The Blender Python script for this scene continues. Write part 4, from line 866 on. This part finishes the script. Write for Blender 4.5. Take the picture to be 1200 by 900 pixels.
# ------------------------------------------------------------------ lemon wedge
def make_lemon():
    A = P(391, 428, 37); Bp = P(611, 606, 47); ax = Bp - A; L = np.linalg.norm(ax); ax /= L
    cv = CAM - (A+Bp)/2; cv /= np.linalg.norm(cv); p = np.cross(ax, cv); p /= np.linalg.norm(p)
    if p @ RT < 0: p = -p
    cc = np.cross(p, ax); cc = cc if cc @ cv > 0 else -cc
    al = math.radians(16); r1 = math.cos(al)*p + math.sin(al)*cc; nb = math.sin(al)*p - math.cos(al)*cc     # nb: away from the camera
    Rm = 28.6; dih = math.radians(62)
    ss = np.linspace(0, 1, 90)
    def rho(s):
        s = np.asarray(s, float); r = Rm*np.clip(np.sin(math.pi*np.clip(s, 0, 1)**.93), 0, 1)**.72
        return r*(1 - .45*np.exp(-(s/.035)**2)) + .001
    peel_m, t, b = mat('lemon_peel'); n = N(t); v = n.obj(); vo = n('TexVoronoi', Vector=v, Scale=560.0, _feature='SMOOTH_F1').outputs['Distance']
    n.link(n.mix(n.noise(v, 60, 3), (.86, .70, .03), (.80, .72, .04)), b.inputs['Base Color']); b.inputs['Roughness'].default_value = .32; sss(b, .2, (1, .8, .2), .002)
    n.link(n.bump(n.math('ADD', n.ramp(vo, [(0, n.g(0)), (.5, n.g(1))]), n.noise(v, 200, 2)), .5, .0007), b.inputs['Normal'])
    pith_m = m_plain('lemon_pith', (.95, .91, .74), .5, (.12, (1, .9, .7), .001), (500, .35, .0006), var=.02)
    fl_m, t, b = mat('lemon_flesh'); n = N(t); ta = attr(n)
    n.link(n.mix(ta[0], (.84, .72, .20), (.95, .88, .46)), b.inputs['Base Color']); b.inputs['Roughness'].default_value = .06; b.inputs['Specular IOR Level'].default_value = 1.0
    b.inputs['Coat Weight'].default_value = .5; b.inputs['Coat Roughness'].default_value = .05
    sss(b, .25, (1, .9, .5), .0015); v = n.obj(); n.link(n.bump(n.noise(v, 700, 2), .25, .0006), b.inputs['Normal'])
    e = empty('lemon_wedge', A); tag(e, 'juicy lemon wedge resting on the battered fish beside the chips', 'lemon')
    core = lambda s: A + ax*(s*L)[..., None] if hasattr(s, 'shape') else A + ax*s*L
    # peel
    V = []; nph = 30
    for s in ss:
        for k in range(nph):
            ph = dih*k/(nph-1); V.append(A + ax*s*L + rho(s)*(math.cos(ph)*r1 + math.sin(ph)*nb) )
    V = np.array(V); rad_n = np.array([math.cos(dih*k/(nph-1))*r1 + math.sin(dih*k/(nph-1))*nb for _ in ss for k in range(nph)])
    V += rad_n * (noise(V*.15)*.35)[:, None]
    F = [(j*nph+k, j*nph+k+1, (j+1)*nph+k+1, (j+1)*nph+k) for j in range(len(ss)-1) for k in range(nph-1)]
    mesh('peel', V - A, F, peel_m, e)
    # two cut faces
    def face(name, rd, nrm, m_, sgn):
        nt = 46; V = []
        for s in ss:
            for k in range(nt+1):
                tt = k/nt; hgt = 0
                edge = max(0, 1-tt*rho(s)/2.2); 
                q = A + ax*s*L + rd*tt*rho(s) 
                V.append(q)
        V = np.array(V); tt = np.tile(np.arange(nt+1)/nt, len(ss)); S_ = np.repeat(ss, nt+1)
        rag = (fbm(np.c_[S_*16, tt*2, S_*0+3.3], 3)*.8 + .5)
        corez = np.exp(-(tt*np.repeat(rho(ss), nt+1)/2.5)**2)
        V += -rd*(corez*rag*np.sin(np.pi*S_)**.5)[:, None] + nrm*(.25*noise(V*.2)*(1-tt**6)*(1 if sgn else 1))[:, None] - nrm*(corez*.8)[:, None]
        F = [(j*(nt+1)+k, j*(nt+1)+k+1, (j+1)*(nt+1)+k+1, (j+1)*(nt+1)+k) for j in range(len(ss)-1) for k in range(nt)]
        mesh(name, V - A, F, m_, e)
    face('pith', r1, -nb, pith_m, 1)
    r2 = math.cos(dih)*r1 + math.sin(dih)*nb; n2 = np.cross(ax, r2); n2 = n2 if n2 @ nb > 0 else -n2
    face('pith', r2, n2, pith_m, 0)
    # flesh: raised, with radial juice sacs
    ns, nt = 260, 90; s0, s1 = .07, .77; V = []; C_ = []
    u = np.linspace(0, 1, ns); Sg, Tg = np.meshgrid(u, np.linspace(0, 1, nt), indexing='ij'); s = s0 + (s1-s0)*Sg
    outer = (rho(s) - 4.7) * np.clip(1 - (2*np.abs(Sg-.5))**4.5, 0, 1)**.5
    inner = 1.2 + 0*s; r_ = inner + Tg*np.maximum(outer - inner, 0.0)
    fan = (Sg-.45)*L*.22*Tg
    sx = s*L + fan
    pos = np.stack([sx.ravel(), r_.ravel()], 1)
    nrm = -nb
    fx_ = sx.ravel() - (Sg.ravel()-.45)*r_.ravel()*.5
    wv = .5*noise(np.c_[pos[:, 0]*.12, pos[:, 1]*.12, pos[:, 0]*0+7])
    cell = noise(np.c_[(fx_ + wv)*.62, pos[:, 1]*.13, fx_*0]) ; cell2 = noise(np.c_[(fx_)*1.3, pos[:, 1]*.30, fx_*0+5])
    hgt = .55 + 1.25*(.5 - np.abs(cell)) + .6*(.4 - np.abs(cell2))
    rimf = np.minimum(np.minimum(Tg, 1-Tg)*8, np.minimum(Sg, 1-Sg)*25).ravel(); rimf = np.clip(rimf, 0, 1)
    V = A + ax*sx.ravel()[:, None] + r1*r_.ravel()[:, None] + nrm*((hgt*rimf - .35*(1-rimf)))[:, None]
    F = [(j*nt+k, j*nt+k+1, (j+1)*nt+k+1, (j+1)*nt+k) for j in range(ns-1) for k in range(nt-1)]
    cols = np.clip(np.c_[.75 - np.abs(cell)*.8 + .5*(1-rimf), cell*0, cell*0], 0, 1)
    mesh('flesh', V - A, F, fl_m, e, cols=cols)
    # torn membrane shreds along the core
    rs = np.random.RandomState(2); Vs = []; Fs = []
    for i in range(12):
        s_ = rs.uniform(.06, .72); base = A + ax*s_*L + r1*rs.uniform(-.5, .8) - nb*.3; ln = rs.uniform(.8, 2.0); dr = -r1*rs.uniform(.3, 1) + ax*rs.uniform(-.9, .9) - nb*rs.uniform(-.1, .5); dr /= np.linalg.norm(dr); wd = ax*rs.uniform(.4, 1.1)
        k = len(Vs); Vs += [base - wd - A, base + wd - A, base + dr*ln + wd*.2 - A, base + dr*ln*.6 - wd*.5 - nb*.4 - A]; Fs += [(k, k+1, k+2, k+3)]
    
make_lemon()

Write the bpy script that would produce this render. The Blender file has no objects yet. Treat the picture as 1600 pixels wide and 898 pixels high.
..............................
* _Short exercise_:
Each entry above is to be set down again in exactly the same words.

* _Output below_:
The Blender Python script for this scene continues. Write part 4, from line 866 on. This part finishes the script. Write for Blender 4.5. Take the picture to be 1200 by 900 pixels.
# ------------------------------------------------------------------ lemon wedge
def make_lemon():
    A = P(391, 428, 37); Bp = P(611, 606, 47); ax = Bp - A; L = np.linalg.norm(ax); ax /= L
    cv = CAM - (A+Bp)/2; cv /= np.linalg.norm(cv); p = np.cross(ax, cv); p /= np.linalg.norm(p)
    if p @ RT < 0: p = -p
    cc = np.cross(p, ax); cc = cc if cc @ cv > 0 else -cc
    al = math.radians(16); r1 = math.cos(al)*p + math.sin(al)*cc; nb = math.sin(al)*p - math.cos(al)*cc     # nb: away from the camera
    Rm = 28.6; dih = math.radians(62)
    ss = np.linspace(0, 1, 90)
    def rho(s):
        s = np.asarray(s, float); r = Rm*np.clip(np.sin(math.pi*np.clip(s, 0, 1)**.93), 0, 1)**.72
        return r*(1 - .45*np.exp(-(s/.035)**2)) + .001
    peel_m, t, b = mat('lemon_peel'); n = N(t); v = n.obj(); vo = n('TexVoronoi', Vector=v, Scale=560.0, _feature='SMOOTH_F1').outputs['Distance']
    n.link(n.mix(n.noise(v, 60, 3), (.86, .70, .03), (.80, .72, .04)), b.inputs['Base Color']); b.inputs['Roughness'].default_value = .32; sss(b, .2, (1, .8, .2), .002)
    n.link(n.bump(n.math('ADD', n.ramp(vo, [(0, n.g(0)), (.5, n.g(1))]), n.noise(v, 200, 2)), .5, .0007), b.inputs['Normal'])
    pith_m = m_plain('lemon_pith', (.95, .91, .74), .5, (.12, (1, .9, .7), .001), (500, .35, .0006), var=.02)
    fl_m, t, b = mat('lemon_flesh'); n = N(t); ta = attr(n)
    n.link(n.mix(ta[0], (.84, .72, .20), (.95, .88, .46)), b.inputs['Base Color']); b.inputs['Roughness'].default_value = .06; b.inputs['Specular IOR Level'].default_value = 1.0
    b.inputs['Coat Weight'].default_value = .5; b.inputs['Coat Roughness'].default_value = .05
    sss(b, .25, (1, .9, .5), .0015); v = n.obj(); n.link(n.bump(n.noise(v, 700, 2), .25, .0006), b.inputs['Normal'])
    e = empty('lemon_wedge', A); tag(e, 'juicy lemon wedge resting on the battered fish beside the chips', 'lemon')
    core = lambda s: A + ax*(s*L)[..., None] if hasattr(s, 'shape') else A + ax*s*L
    # peel
    V = []; nph = 30
    for s in ss:
        for k in range(nph):
            ph = dih*k/(nph-1); V.append(A + ax*s*L + rho(s)*(math.cos(ph)*r1 + math.sin(ph)*nb) )
    V = np.array(V); rad_n = np.array([math.cos(dih*k/(nph-1))*r1 + math.sin(dih*k/(nph-1))*nb for _ in ss for k in range(nph)])
    V += rad_n * (noise(V*.15)*.35)[:, None]
    F = [(j*nph+k, j*nph+k+1, (j+1)*nph+k+1, (j+1)*nph+k) for j in range(len(ss)-1) for k in range(nph-1)]
    mesh('peel', V - A, F, peel_m, e)
    # two cut faces
    def face(name, rd, nrm, m_, sgn):
        nt = 46; V = []
        for s in ss:
            for k in range(nt+1):
                tt = k/nt; hgt = 0
                edge = max(0, 1-tt*rho(s)/2.2); 
                q = A + ax*s*L + rd*tt*rho(s) 
                V.append(q)
        V = np.array(V); tt = np.tile(np.arange(nt+1)/nt, len(ss)); S_ = np.repeat(ss, nt+1)
        rag = (fbm(np.c_[S_*16, tt*2, S_*0+3.3], 3)*.8 + .5)
        corez = np.exp(-(tt*np.repeat(rho(ss), nt+1)/2.5)**2)
        V += -rd*(corez*rag*np.sin(np.pi*S_)**.5)[:, None] + nrm*(.25*noise(V*.2)*(1-tt**6)*(1 if sgn else 1))[:, None] - nrm*(corez*.8)[:, None]
        F = [(j*(nt+1)+k, j*(nt+1)+k+1, (j+1)*(nt+1)+k+1, (j+1)*(nt+1)+k) for j in range(len(ss)-1) for k in range(nt)]
        mesh(name, V - A, F, m_, e)
    face('pith', r1, -nb, pith_m, 1)
    r2 = math.cos(dih)*r1 + math.sin(dih)*nb; n2 = np.cross(ax, r2); n2 = n2 if n2 @ nb > 0 else -n2
    face('pith', r2, n2, pith_m, 0)
    # flesh: raised, with radial juice sacs
    ns, nt = 260, 90; s0, s1 = .07, .77; V = []; C_ = []
    u = np.linspace(0, 1, ns); Sg, Tg = np.meshgrid(u, np.linspace(0, 1, nt), indexing='ij'); s = s0 + (s1-s0)*Sg
    outer = (rho(s) - 4.7) * np.clip(1 - (2*np.abs(Sg-.5))**4.5, 0, 1)**.5
    inner = 1.2 + 0*s; r_ = inner + Tg*np.maximum(outer - inner, 0.0)
    fan = (Sg-.45)*L*.22*Tg
    sx = s*L + fan
    pos = np.stack([sx.ravel(), r_.ravel()], 1)
    nrm = -nb
    fx_ = sx.ravel() - (Sg.ravel()-.45)*r_.ravel()*.5
    wv = .5*noise(np.c_[pos[:, 0]*.12, pos[:, 1]*.12, pos[:, 0]*0+7])
    cell = noise(np.c_[(fx_ + wv)*.62, pos[:, 1]*.13, fx_*0]) ; cell2 = noise(np.c_[(fx_)*1.3, pos[:, 1]*.30, fx_*0+5])
    hgt = .55 + 1.25*(.5 - np.abs(cell)) + .6*(.4 - np.abs(cell2))
    rimf = np.minimum(np.minimum(Tg, 1-Tg)*8, np.minimum(Sg, 1-Sg)*25).ravel(); rimf = np.clip(rimf, 0, 1)
    V = A + ax*sx.ravel()[:, None] + r1*r_.ravel()[:, None] + nrm*((hgt*rimf - .35*(1-rimf)))[:, None]
    F = [(j*nt+k, j*nt+k+1, (j+1)*nt+k+1, (j+1)*nt+k) for j in range(ns-1) for k in range(nt-1)]
    cols = np.clip(np.c_[.75 - np.abs(cell)*.8 + .5*(1-rimf), cell*0, cell*0], 0, 1)
    mesh('flesh', V - A, F, fl_m, e, cols=cols)
    # torn membrane shreds along the core
    rs = np.random.RandomState(2); Vs = []; Fs = []
    for i in range(12):
        s_ = rs.uniform(.06, .72); base = A + ax*s_*L + r1*rs.uniform(-.5, .8) - nb*.3; ln = rs.uniform(.8, 2.0); dr = -r1*rs.uniform(.3, 1) + ax*rs.uniform(-.9, .9) - nb*rs.uniform(-.1, .5); dr /= np.linalg.norm(dr); wd = ax*rs.uniform(.4, 1.1)
        k = len(Vs); Vs += [base - wd - A, base + wd - A, base + dr*ln + wd*.2 - A, base + dr*ln*.6 - wd*.5 - nb*.4 - A]; Fs += [(k, k+1, k+2, k+3)]
    
make_lemon()

Write the bpy script that would produce this render. The Blender file has no objects yet. Treat the picture as 1600 pixels wide and 898 pixels high.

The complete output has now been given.